Given an array arr[] of integers, segregate even and odd numbers in the array such that all the even numbers should be present first, and then the odd numbers.

Examples: 

Input: arr[] = {7, 2, 9, 4, 6, 1, 3, 8, 5}
Output: 2 4 6 8 7 9 1 3 5

Input: arr[] = {1, 3, 2, 4, 7, 6, 9, 10}
Output:  2 4 6 10 7 1 9 3

We have discussed two different approaches in Segregate Even and Odd numbers

Here we are going to discuss Lomuto’s Partition Scheme to segregate even and odd.

• Start with an array of numbers.

For the sake of illustration, let's consider the following array: [7, 2, 9, 4, 6, 1, 3, 8, 5].

• Choose a pivot element from the array.

In this case, let's choose the last element, which is 5, as the pivot.

• Initialize two pointers, i and j.
  • The pointer i will keep track of the boundary between the even and odd numbers, and
  • the pointer j will iterate through the array.
• Iterate through the array using the pointer j.
  • Compare each element with the pivot and perform the following steps:
    • If the element is even, swap it with the element at index i and increment i.
    • If the element is odd, do nothing and continue.
• Finally, swap the pivot element with the element at index I.

Updated Array: 2 4 6 8 5 1 3 7 9 

Illustration

Let's go through the steps:

• Initially, i = 0 and j = 0.
• The first element is 7 (odd),
  • so we do nothing and move j to the next element.
• The second element is 2 (even),
  • so we swap it with the element at index i (which is also 2) and increment i to 1.
• The third element is 9 (odd),
  • so we do nothing and move j to the next element.
• The fourth element is 4 (even),
  • so we swap it with the element at index i (which is 9) and increment i to 2.
• The fifth element is 6 (even),
  • so we swap it with the element at index i (which is 9) and increment i to 3.
• The sixth element is 1 (odd),
  • so we do nothing and move j to the next element.
• The seventh element is 3 (odd),
  • so we do nothing and move j to the next element.
• The eighth element is 8 (even),
  • so we swap it with the element at index i (which is 1) and increment i to 4.
• The ninth element is 5 (odd),
  • so we do nothing and move j to the next element.

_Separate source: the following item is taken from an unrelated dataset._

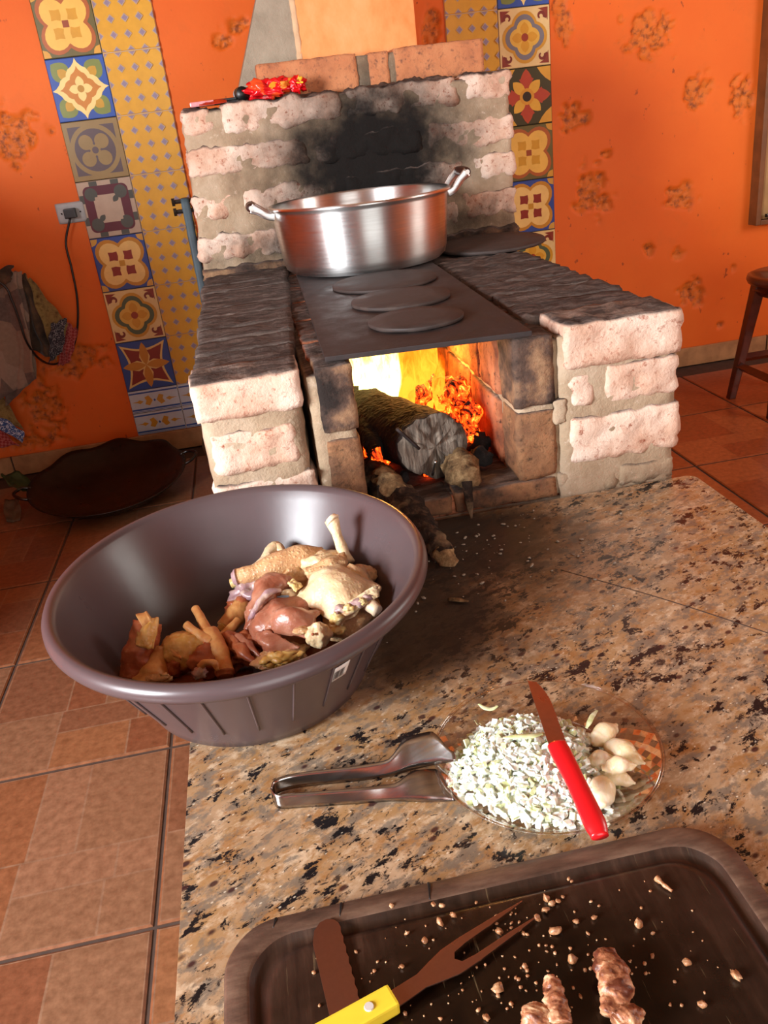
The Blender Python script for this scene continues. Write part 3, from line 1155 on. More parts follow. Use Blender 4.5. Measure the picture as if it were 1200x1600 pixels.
def d_sun():
    L = [(sq(-1, 1, -1, 1), '#3c3d1c')]
    for a in range(4):
        L.append((rotp([(1, 1), (0.45, 1), (0.60, 0.78), (0.78, 0.60), (1, 0.45)], a * PI / 2), '#e0a83a'))
        L.append((petal(0.1, 0.98, 0.24, a * PI / 2), '#bb4a22'))
        L.append((rotp([(0.15, 0), (0.62, 0.30), (0.70, 0.12), (0.95, 0), (0.70, -0.12), (0.62, -0.30)], a * PI / 2), '#b8452a'))
    for a in range(4):
        L.append((petal(0.1, 0.78, 0.20, PI / 4 + a * PI / 2), '#e8b440'))
    L += [(circ(0.30), '#e0a030'), (circ(0.18), '#26220f')]
    return L


def d_dots():
    L = [(sq(-1, 1, -1, 1), '#dca42c')]
    for i in range(5):
        for j in range(5):
            x, y = -1 + i * 0.5, -1 + j * 0.5
            r = 0.145
            L.append((clip([(x - r, y), (x, y - r), (x + r, y), (x, y + r)]), '#b9a48c'))
            L.append((clip([(x - r * .72, y), (x, y - r * .72), (x + r * .72, y), (x, y + r * .72)]), '#8f8096'))
    return L


def d_border():
    L = [(sq(-1, 1, -1, 1), '#c9d6e2'), (sq(-1, 1, 0.72, 0.86), '#2f5aa8'), (sq(-1, 1, -0.82, -0.66), '#2f5aa8'), (sq(-1, 1, -0.95, -0.88), '#5a80bc')]
    g = '#c99a34'
    for s in (-1, 1):
        L.append(([(s * 0.08, 0.0), (s * 0.22, 0.50), (s * 0.40, 0.35), (s * 0.34, 0.05), (s * 0.42, -0.28), (s * 0.24, -0.45)], g))
        L.append(([(s * 0.46, 0.0), (s * 0.62, 0.16), (s * 0.72, 0.05), (s * 0.95, 0.0), (s * 0.72, -0.07), (s * 0.62, -0.2)], g))
    L.append(([(-0.05, 0), (0, -0.14), (0.05, 0), (0, 0.14)], '#2f5aa8'))
    return L


def tile_mesh(layers, hx, hz, th=0.008):
    """tile body plus its printed fields, each field a thin face lying on the last"""
    V, F, K = [], [], []
    g = 0.0012
    hx -= g
    hz -= g
    base = lin(layers[0][1])
    e = 0.0018
    ring = [[(-hx, 0, -hz), (hx, 0, -hz), (hx, 0, hz), (-hx, 0, hz)],
            [(-hx, -th + e, -hz), (hx, -th + e, -hz), (hx, -th + e, hz), (-hx, -th + e, hz)],
            [(-hx + e, -th, -hz + e), (hx - e, -th, -hz + e), (hx - e, -th, hz - e), (-hx + e, -th, hz - e)]]
    for a, b in zip(ring[:-1], ring[1:]):
        for i in range(4):
            j = (i + 1) % 4
            k = len(V)
            V += [a[i], a[j], b[j], b[i]]
            F.append((k, k + 1, k + 2, k + 3))
            K.append(base)
    for n, (P, h) in enumerate(layers):
        y = -th - 0.00012 * n
        k = len(V)
        s = 1 - e / hx
        V += [(max(-1, min(1, px)) * hx * s, y, max(-1, min(1, pz)) * hz * s) for px, pz in P]
        F.append(tuple(range(k, k + len(P))))
        K.append(lin(h))
    o = raw('wall_tile', V, F, M('wall_tile_print'), cols=K)
    me = o.data
    bpy.data.objects.remove(o)
    return me


TM = {'olive': tile_mesh(d_fourpetal('#6a6234', '#b0602c', '#efbf58', '#d39c2c', '#9a4a26', '#d6a03a'), H, H),
      'blue': tile_mesh(d_fourpetal('#2f4f9a', '#c58a2c', '#f0c878', '#8c2f22', '#c9922e', '#d0a045'), H, H),
      'star': tile_mesh(d_bluestar(), H, H), 'taupe': tile_mesh(d_taupe(), H, H), 'ring': tile_mesh(d_ring(), H, H),
      'scroll': tile_mesh(d_scroll('#4e6148'), H, H), 'scroll_grey': tile_mesh(d_scroll('#77767e'), H, H),
      'pillow': tile_mesh(d_pillow(), H, H), 'sun': tile_mesh(d_sun(), H, H), 'dots': tile_mesh(d_dots(), H, H),
      'border': tile_mesh(d_border(), H, 0.0473)}
ZR0 = 1.4746
LX, RX = -0.5637, 0.866


def put_tile(kind, x, z):
    o = bpy.data.objects.new('wall_tile', TM[kind])
    C.objects.link(o)
    o.location = (x, WALL_Y - 0.0005, z)
    o.parent = wall


for X, hh in ((LX + 0.1, '#2c221c'), (LX + 0.3, '#c9bca8'), (RX + 0.1, '#c9bca8'), (RX + 0.3, '#2c221c')):
    box('tile_bed', X - 0.0998, X + 0.0998, WALL_Y - 0.0055, WALL_Y + 0.004, 0.088, ZR0 + 0.6, simple('tile_bed_' + hh[1:], hh, 0.9), wall)
for k, d in enumerate(['pillow', 'scroll', 'olive', 'star', 'taupe', 'ring', 'blue', 'scroll', 'pillow']):
    z = ZR0 + 0.2 * (3 - k) - 0.1
    put_tile(d, LX + 0.1, z)
    put_tile('dots', LX + 0.3, z)
for k, d in enumerate(['ring', 'taupe', 'star', 'scroll_grey', 'sun', 'olive', 'blue', 'scroll', 'pillow']):
    z = ZR0 + 0.2 * (3 - k) - 0.1
    put_tile(d, RX + 0.3, z)
    put_tile('dots', RX + 0.1, z)
for X in (LX + 0.1, LX + 0.3, RX + 0.1, RX + 0.3):
    for z in (0.2273, 0.1327):
        put_tile('border', X, z)

# wooden shutter on the right
sh = tag(box('window_1', 2.150, 2.90, WALL_Y - 0.045, WALL_Y + 0.002, 0.60, 1.95, M('door_panel'), None, 0.003), 'brown wooden window shutter on the right of the orange wall', kind='structure')
for nm, a in (('frame_stile', (2.128, 2.150, WALL_Y - 0.06, WALL_Y, 0.578, 1.97)), ('frame_rail', (2.150, 2.90, WALL_Y - 0.06, WALL_Y, 0.578, 0.598)),
              ('frame_rail', (2.150, 2.90, WALL_Y - 0.06, WALL_Y, 1.952, 1.97)), ('frame_stile', (2.90, 2.922, WALL_Y - 0.06, WALL_Y, 0.578, 1.97))):
    child(box(nm, *a, M('door_wood'), None, 0.003), sh)
bm = bmesh.new()
add_box(bm, 2.165, 2.245, WALL_Y - 0.075, WALL_Y - 0.06, 0.608, 0.622)
add_box(bm, 2.19, 2.21, WALL_Y - 0.062, WALL_Y - 0.044, 0.604, 0.626)
bevel_all(bm, 0.003)
child(finish('latch', bm, M('dark_metal'), None, False), sh)


# ------------------------------------------------------------------ the brick stove
stove = thing('brick_stove', 'whitewashed brick wood-fired stove with a sooty back wall and open fire mouth', 'stove', (0.30, 1.95, 0.0))


def S(o):
    return child(o, stove)


def wide(w):
    """the left block grows wider towards the back"""
    if w.x > -0.03 and w.x < 0.07:
        w = Vector((w.x + 0.062 * max(0.0, (w.y - 1.40)) / 1.1, w.y, w.z))
    return w


mo = M('mortar')
S(rbox('mortar_body', -0.119, 0.050, 1.3445, 2.60, 0.0, 0.795, mo, r=0.012, cell=0.02, amp=0.004, warp=wide))
S(rbox('mortar_body', 0.492, 0.711, 1.3445, 2.60, 0.0, 0.795, mo, r=0.012, cell=0.02, amp=0.004, seed=2))
S(rbox('mortar_body', -0.09, 0.69, 1.353, 2.60, 0.0, 0.499, mo, r=0.01, cell=0.03, amp=0.002, seed=3))


def taper(w):
    k = (1.245 - w.z) / 0.45
    return Vector((w.x - 0.022 * k if w.x < 0.3 else w.x + 0.004 * k, w.y, w.z))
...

• After iterating through the array, we partitioned the even and odd numbers.

The array now looks like this: [2, 4, 6, 8, 5, 1, 3, 9, 7].

• Finally, swap the pivot element with the element at index I.

In this case, we swap 5 with 7. This step ensures that the pivot element is in its final sorted position.

The array after the final swap will be: [2, 4, 6, 8, 7, 1, 3, 9, 5].

Time Complexity: O(n) 
Auxiliary Space: O(1), since no extra space has been taken.